We are to persevere in our conviction, our belief in Jesus as our Savior.  This is the third time in this passage that we have been reminded to think about Today.  It is an incredible intensification of the importance of this ever present need.  This day.  Don’t put it off.  Today.  Encourage one another.  Right now.  Do not harden your heart.  I think these words help us to think about the Christian life.  It is an ever present continuous living of connectedness.  We do have a meeting on Sundays, but we are part of God’s family every day.  We need to live as a member of God’s family every day.  What happened to those in the Old Testament that were hard-hearted?
 
Who were they who heard and rebelled? Were they not all those Moses led out of Egypt?  And with whom was He angry for forty years?
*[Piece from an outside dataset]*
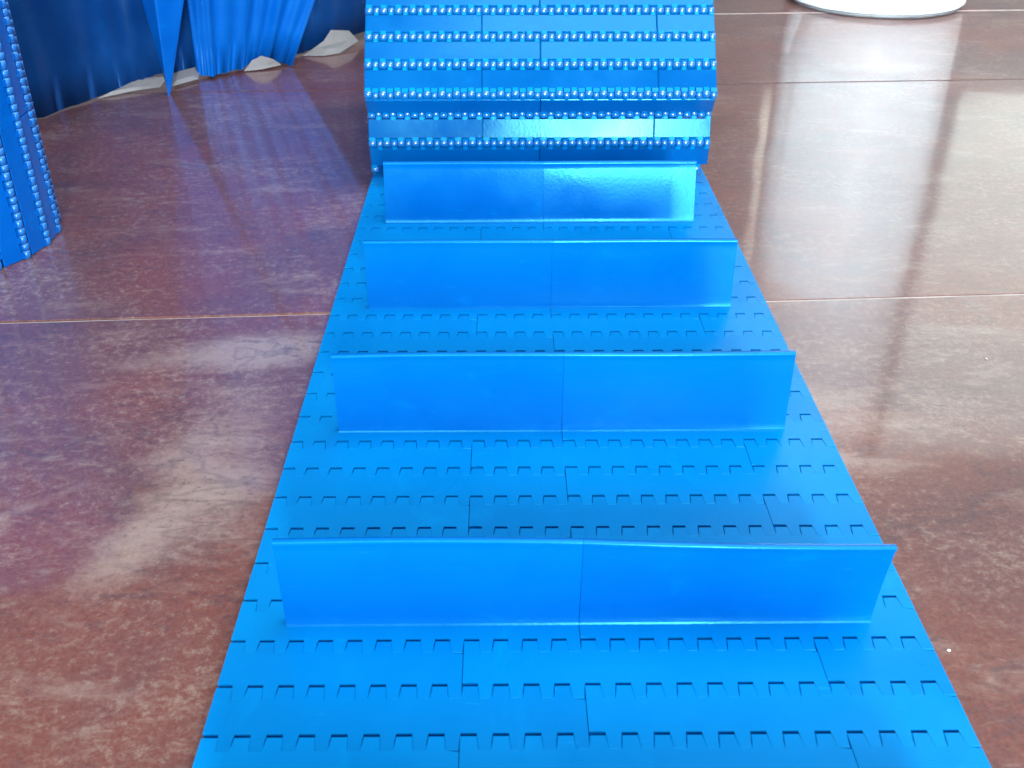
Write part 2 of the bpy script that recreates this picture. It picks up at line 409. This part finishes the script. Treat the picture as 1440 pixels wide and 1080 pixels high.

Was it not with those who sinned, whose bodies perished in the wilderness?  And to whom did God swear that they would never enter His rest if not to those who disobeyed?  So we see that they were not able to enter, because of their unbelief. – Hebrews 3:16-19
 
There are at least a few different points we can see in this last passage.
 
For one, we can say that those who did not enter the Promised Land had heard the message and then rebelled.  It wasn’t a case where they could say, “Well, nobody told me!”  Their reaction is described here as three-fold:  rebellion, sin, and disobedience.  This was not a misunderstanding.  There was knowledge and then rejection of truth.
 
Additionally, the key point of this rejection was their belief, or lack of it.  They did not believe what God had told them through Moses.  Because they didn’t believe the truth, they were not able to enter the Promised Land.  The rebellion, sin and disobedience were a result of their unbelief.  This is consistent with other familiar scriptures in the New Testament.  It’s not our works, things we do, that enable us to enter our rest.  It is our belief.  That belief in turn puts us on a journey of perseverance, purity, and obedience.
 
I’m going to refrain from talking more about entering God’s rest because it features prominently in chapter 4.  I will say that a key responsibility for us is to stay connected and encouraged in Christ.  We need to keep believing, carry out that belief knowing that Jesus helps us.
 
I think most of us have heard at one time or another, the “proverb” that God helps those who help themselves.  As we close out the message today, I want to make sure that we don’t take away that kind of thinking from our passage.
 
The Barna group often does surveys related to different spiritual topics in America.  A 2017 study found that 52% of practicing Christians strongly agreed that the bible teaches that God helps those who help themselves.
 
The idea has been around for a long time and can be found in ancient Greek and Roman writings.  There is a Chinese expression that heaven rewards the diligent.  In French, it goes help yourself and heaven will help you, too.  The Quran says that truly Allah does not change a people’s condition unless they change their inner selves (or change what is in themselves).  Ben Franklin published the idea in Poor Richard’s Almanac, so he is sometimes given credit for the idea.  But, another English author (Algernon Sidney in Discourses Concerning Government) wrote the exact words before Benjamin Franklin published it.
 
This “proverb” definitely does not appear verbatim in the bible.  In fact, it is easy to demonstrate that God more often helps those who cannot help themselves.  That is what grace is … a gift that we don’t deserve.
 
This is a tough concept to get right because the bible does teach about initiative (Proverbs 12:24, 13:4), taking responsibility (Proverbs 6:10, 12:11, 21:31, II Thessalonians 3:10, I Timothy 5:8), and pursuing a solid work ethic as our work can be done as unto the Lord (Colossians 3:23-34).
 
And yet, these are not the things that put us in a right standing before God.  Instead, it is our faith in Jesus that is credited as righteousness.  It is not by works that we are saved, but by the grace of God.  Let us fix our eyes on Jesus.  He is the one who makes it possible for us to follow Him.  He knows our weaknesses and our need.  Let us draw near to Him.
 
Lord Jesus, we do cry out to You.  Lead us in the way everlasting (Psalm 139:24).  Thank You that You are greater and You have revealed Yourself to us.  We believe in You.  Amen.